If you’d like an informed woman’s view of Wall Street history and culture, but can’t stand to read all their blather, I urge you to visit Eva Chrysanthe’s website, PimpMyAdamSmith.com. Just click on the link to her site, listed to your left. I love all of her work for its serious economic fun.
My Life in Shadow Banking tells Eva’s personal New York encounter with the repeal of Glass-Steagall, a bill established post-Great Depression to separate the contradictory aims of banking for protection and the stock market’s risk-taking. Mixing the two had led to the 1929 Crash and Glass-Steagall ended the temptation of a bank’s overselling certain worthless securities because of “compensation.”
That bill was skirted by the Federal Reserve under the leadership of Alan Greenspan, who had been a director for J.P. Morgan just before he got on board at the Fed in 1987.

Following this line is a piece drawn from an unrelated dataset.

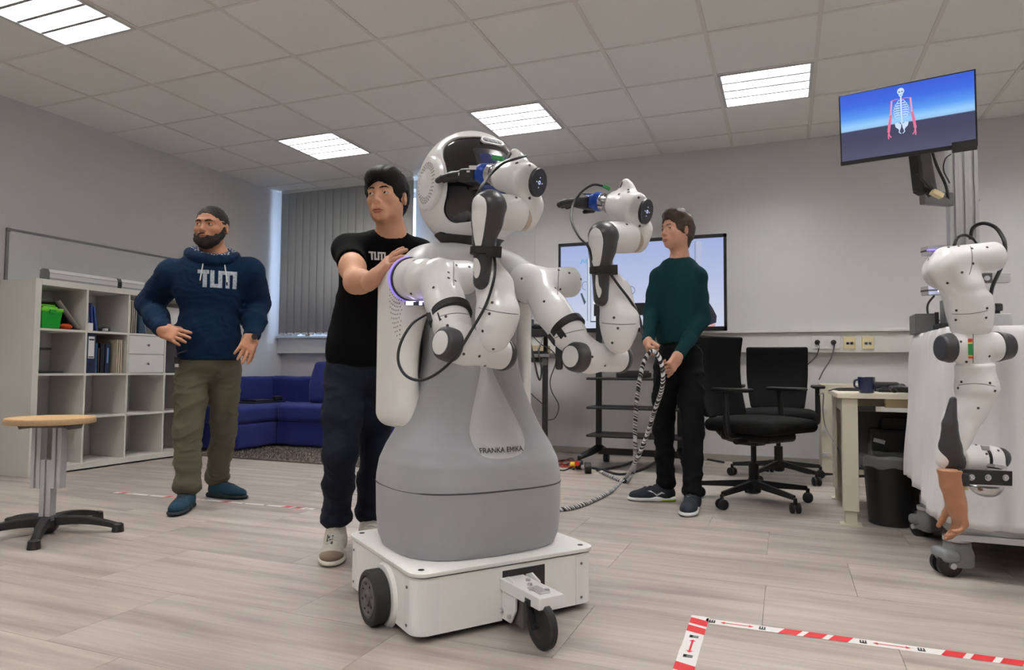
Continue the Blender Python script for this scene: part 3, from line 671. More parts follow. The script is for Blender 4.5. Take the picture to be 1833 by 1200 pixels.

Banking lobbies had failed at getting Congress to repeal Glass-Steagall, but after two years under our Uncle Alan, the Fed’s board narrowly decided to double the original limit on revenues banks could earn selling securities. Neatly done—and without pesky legislation. In 1990, J.P. Morgan became the first bank granted permission to underwrite securities, so long as it didn’t exceed 10% of revenues. Coincidence, huh? The door was opened. The pigs came into the kitchen. You can see all their shit on Frontline, which names names, if you’ve the stomach for it.
http://www.pbs.org/wgbh/pages/frontline/gsearch.html?q=wall+street&x=0&y=0
But first go to Eva’s site for a mean laugh at our naivete and Clinton’s. Whether it’s Endless Desire, her brief history of luxury, or her sassy accounts of Adam Smith and Milton Friedman, you’ll get some relief from economic dyspepsia. For instance, about Godfather Poppa Friedman and his era of “Greed is good,” (a view shared by Uncle Alan), she says:
Like the biblical fall of man in reverse, Milton Friedman allowed us to bid our shame goodbye because, as we learned from Friedman and the Chicago School of Economics, the pursuit of our own wealth could be good for our fellow man. It was like finding out that french fries were “slenderizing.
www.pimpmyadamsmith.com/WhoWasSmith.html
Adam Smith, of course, is the most important demi-god of economics. He wrote The Wealth of Nations the same year the Declaration of Independence was signed by our founding fathers. But as Eva reminds us, he was no god, but a man who lived with his mother. She says few who quote him today have read his 620-page mind-numbing tome. Milton Friedman, Reagan and Bush’s economic advisor, who resuscitated Smith’s “invisible hand,” left a lot of his other parts dead and buried. His contemporaries thought he was dangerously liberal. Smith believed in government regulation.
Eva Chrysanthe is an accomplished artist and writer at work on a graphic novel whose working title is Adam Smith: An Economist Falls in Love with the Universe.